The Air Force’s Low Aircraft Availability Rates

Across nearly all of its combat and mobility aircraft, the Air Force is failing to meet aircraft availability standards, according to data the service recently provided to Congress. “The Air Force has a challenge in aircraft availability, and we are trying to shore that up,” Col. Michael Lawrence, chief of maintenance division, told Air Force Magazine. Aircraft availability offers “a mechanism to understand the relative health of any fleet,” he said, by showing what percentage of time a particular fleet of aircraft is ready to fly missions. The data show that, in the fourth quarter of 2016, 16 of the 17 USAF aircraft fleets included had availability rates below the standard, which indicates a fleet in good health. Additionally, only six of the 17 aircraft had availability rates within five percentage points of the standard, which maintainers consider an acceptable deviation from the norm.
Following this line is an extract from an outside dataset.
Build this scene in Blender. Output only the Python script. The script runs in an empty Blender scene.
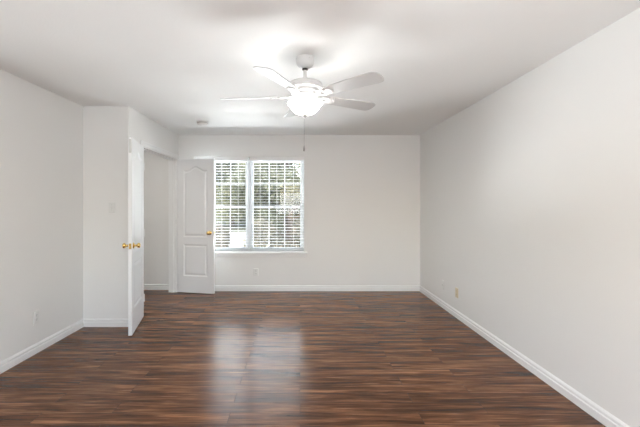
import bpy, bmesh, math, random
import numpy as np
from mathutils import Vector, Matrix
C = bpy.context.scene.collection
sc = bpy.context.scene
PI = math.pi
R = math.radians

# ------------------------------------------------------------------ camera, light, exposure
F_PX, CAM_Z = 372.0, 1.351
cam_d = bpy.data.cameras.new('camera'); cam = bpy.data.objects.new('camera', cam_d); C.objects.link(cam)
cam.location = (0, 0, CAM_Z); cam.rotation_euler = (R(90), 0, 0)
cam_d.sensor_fit = 'HORIZONTAL'; cam_d.sensor_width = 36; cam_d.lens = 36 * F_PX / 640
cam_d.shift_x = 20 / 640; cam_d.shift_y = -8.9 / 640; cam_d.clip_start = .05; cam_d.clip_end = 300
sc.camera = cam

w = bpy.data.worlds.new('sky'); sc.world = w; w.use_nodes = True
nt = w.node_tree; nt.nodes.clear()
wo = nt.nodes.new('ShaderNodeOutputWorld'); bg = nt.nodes.new('ShaderNodeBackground')
sky = nt.nodes.new('ShaderNodeTexSky'); sky.sky_type = 'NISHITA'; sky.sun_disc = False
sky.sun_elevation = R(48); sky.sun_rotation = R(200); sky.air_density = 1.2; sky.dust_density = 3.0
nt.links.new(sky.outputs[0], bg.inputs[0]); nt.links.new(bg.outputs[0], wo.inputs[0])
SKY_STRENGTH = .65
bg.inputs[1].default_value = SKY_STRENGTH

sd = bpy.data.lights.new('sun', 'SUN'); sun = bpy.data.objects.new('sun', sd); C.objects.link(sun)
sd.energy = 5.0; sd.angle = R(.6); sd.color = (1, .95, .87)
sun.rotation_euler = Vector((-.75, .35, -1.05)).to_track_quat('-Z', 'Y').to_euler(); sun.location = (0, 0, 12)

REAR_FILL_POWER = 46
FRONT_FILL_POWER = 1350
FAN_GLOW = 9.5
BULB_POWER = .75
HALL_FILL_GLOW = 10.0
vs = sc.view_settings
vs.view_transform = 'Standard'; vs.look = 'None'; vs.gamma = 1; vs.use_curve_mapping = False
vs.exposure = 1.2

# added fill lamp behind the camera, set at the added rear window
ad = bpy.data.lights.new('rear_fill_light', 'AREA'); al = bpy.data.objects.new('rear_fill_light', ad); C.objects.link(al)
ad.shape = 'RECTANGLE'; ad.size = 1.9; ad.size_y = 1.3; ad.energy = REAR_FILL_POWER; ad.color = (.95, .98, 1)
al.location = (.2, -1.40, 1.40); al.rotation_euler = (R(145), 0, 0)

# added lamp, hidden below the sill line, brightening the ceiling through the front window
fd = bpy.data.lights.new('front_fill_light', 'AREA'); fl = bpy.data.objects.new('front_fill_light', fd); C.objects.link(fl)
fd.shape = 'RECTANGLE'; fd.size = 4.2; fd.size_y = .8; fd.energy = FRONT_FILL_POWER; fd.color = (.97, .985, 1)
fl.location = (-.8, 8.8, -.19); fl.rotation_euler = Vector((0, -.90, .45)).to_track_quat('-Z', 'Y').to_euler()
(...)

While warning that “every weapons system has its own story,” Lawrence said three main factors contribute to the service-wide low rates of aircraft availability. Some of the lowest rates during that time period were among platforms undergoing “service life extension programs,” like the B-1, B-2, and F-15E. Here, “there is a need to prepare for a near-peer adversary,” Lawrence said. “It’s painful to take these aircraft off the front lines, but we know we’ve got to do it.” The F-22A Raptor also suffered a low availabilty rate at 46 percent, which Lawrence said was primarily caused by work on the aircraft’s stealthy low observable platform surfaces. Second, as the average age of the Air Force inventory increases, “the amount of time we have to spend working on those aircraft tends to increase,” leaving them in the depots longer. Third, aircraft availability has been impacted by “the maintenance manpower sh?ortfall.” The aircraft availability data were provided in a pre-hearing memo to the House Armed Services readiness subcommittee ahead of the March 22 hearing on the “current s?tate of the Air Force.”

Note: A previous version of this entry incorrectly stated that the F-22A Raptor had the lowest aircraft availability rating in the fourth quarter of Fiscal 2016; it was actually the third lowest.